@fredrik, I appreciate your efforts to explain this, but I think there must be some things that I’m not yet seeing. Suppose, for example, I wanted to set up a class of active NPCs that keep track of the last 50 things that they’ve seen – perhaps to allow them to make idle comments about things in the environment. I would want to do something like:
Class ObservantNPC
with objects_seen table 50, ! imaginary syntax
choose_observed_object [ i chosen_obj ;
i = random(self.objects_seen-->0);
chosen_obj = self.objects_seen-->i;
if (chosen_obj == nothing) ... ! handle looking for another choice if entry is empty
return chosen_obj;
],
make_object_comment [ obj ;
obj = self.choose_observed_object();
switch(obj) {
sword: "My grandfather had one like that over the fireplace in his small white house.";
... ! assorted default statements here
}
],
daemon [;
... ! examine the NPC object's location and update self.objects_seen accordingly
];
with the idea that I can later check (npc_var ofClass ObservantNPC)

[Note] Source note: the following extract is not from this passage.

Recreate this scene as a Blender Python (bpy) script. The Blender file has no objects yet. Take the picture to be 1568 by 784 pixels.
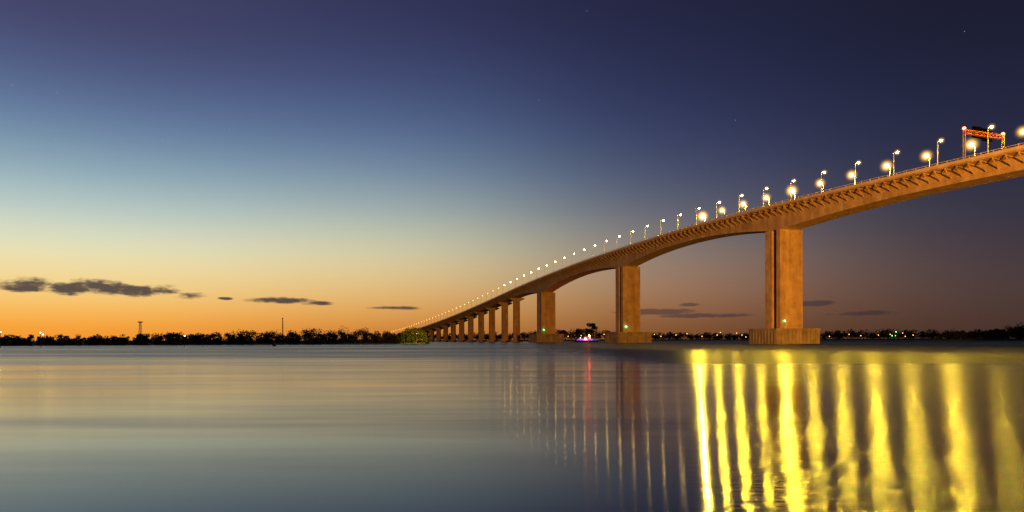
import bpy, math, random
import numpy as np
from mathutils import Vector, Matrix
random.seed(7); rng=np.random.default_rng(7)
sc=bpy.context.scene
sc.view_settings.view_transform='Standard'; sc.view_settings.look='None'; sc.view_settings.exposure=0
F=1045.0; CAMH=2.5
def srgb(c):
    o=[]
    for v in c:
        v=v/255.0
        o.append(v/12.92 if v<=0.04045 else ((v+0.055)/1.055)**2.4)
    return tuple(o)+(1.0,)
# ---------------- node helper
class NT:
    def __init__(s,nt): s.nt=nt
    def n(s,t,**k):
        nd=s.nt.nodes.new(t)
        for a,b in k.items(): setattr(nd,a,b)
        return nd
    def l(s,a,b): s.nt.links.new(a,b)
    def m(s,op,a,b=None,c=None,clamp=False):
        nd=s.nt.nodes.new('ShaderNodeMath'); nd.operation=op; nd.use_clamp=clamp
        for i,v in enumerate((a,b,c)):
            if v is None: continue
            if isinstance(v,(int,float)): nd.inputs[i].default_value=v
            else: s.l(v,nd.inputs[i])
        return nd.outputs[0]
    def mix(s,f,a,b):
        nd=s.nt.nodes.new('ShaderNodeMix'); nd.data_type='RGBA'
        for sock,v in ((nd.inputs[0],f),(nd.inputs[6],a),(nd.inputs[7],b)):
            if isinstance(v,(int,float,tuple)): sock.default_value=v
            else: s.l(v,sock)
        return nd.outputs[2]
    def vm(s,op,a,b=None,scale=None):
        nd=s.nt.nodes.new('ShaderNodeVectorMath'); nd.operation=op; s.l(a,nd.inputs[0])
        if b is not None: s.l(b,nd.inputs[1])
        if scale is not None:
            if isinstance(scale,(int,float)): nd.inputs['Scale'].default_value=scale
            else: s.l(scale,nd.inputs['Scale'])
        return nd.outputs[0]
    def mr(s,v,a,b,c,d,interp='LINEAR'):
        nd=s.nt.nodes.new('ShaderNodeMapRange'); nd.interpolation_type=interp
        s.l(v,nd.inputs[0])
        for i,x in enumerate((a,b,c,d)):
            nd.inputs[i+1].default_value=x
        return nd.outputs[0]
def newmat(name):
    m=bpy.data.materials.new(name); m.use_nodes=True
    nt=m.node_tree; nt.nodes.clear(); N=NT(nt)
    out=N.n('ShaderNodeOutputMaterial'); b=N.n('ShaderNodeBsdfPrincipled'); N.l(b.outputs[0],out.inputs[0])
    return m,N,b
def noise(N,vec,scale,detail=4,rough=.55):
    nd=N.n('ShaderNodeTexNoise'); nd.inputs['Scale'].default_value=scale; nd.inputs['Detail'].default_value=detail; nd.inputs['Roughness'].default_value=rough
    if vec is not None: N.l(vec,nd.inputs['Vector'])
    return nd.outputs[0]
def mapped(N,scale,loc=(0,0,0)):
    tc=N.n('ShaderNodeTexCoord'); mp=N.n('ShaderNodeMapping'); mp.inputs['Scale'].default_value=scale; mp.inputs['Location'].default_value=loc
    N.l(tc.outputs['Object'],mp.inputs['Vector']); return mp.outputs[0]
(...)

and conditionally send npc_var.make_object_comment();
. (Please forgive any faults in the imaginary logic above.)
This is a situation where (from what I understand now) it would require declaring an external array for every ObservantNPC
instance and then manually assigning the appropriate array to each instance in Initialise()
or the like. I’m in no way an advanced programmer, so if there’s some elegant shortcut to avoid this requirement, please share it – I would appreciate it.
As you point out, the existing property arrays (what I’m calling “embedded arrays” above) can’t be wholesale replaced, and shouldn’t be. But the idea would be that the objects_seen
property is just a single-entry embedded array (what I’m calling an “attached array” above), more like favorite_color
or current_age
than name
, and just like it would exist if the “naked” property is declared without a value (as must be done now if one wants to attach an external array). It would hold the pointer to an compiler-generated external array structurally identical to one declared via:
Array insert_generated_name_here table 50;
That kind of automatic array would only be generated if keywords table
, string
or buffer
followed the property name. A simple list of values would follow current rules, and would be compiled to a property array in the object’s property table.
I do agree that there is room for confusion about the difference between a “normal array” and a “property array”… but I suggest that there would be no net new confusion added by this change, as the distinction already exists and is covered in DM4. I wouldn’t expect a hypothetical beginning programmer to be confused when the property that they explicitly ask to be set up as an attached array does, in fact, function as one!
As one data point: My own personal confusion in precisely the learning scenario that you outline was that the compiler didn’t seem to allow declaration of an attached array under any circumstances. (… which was why I was later pleased to discover a possible workaround, then even later started to wonder about why it had to be worked around in the first place.)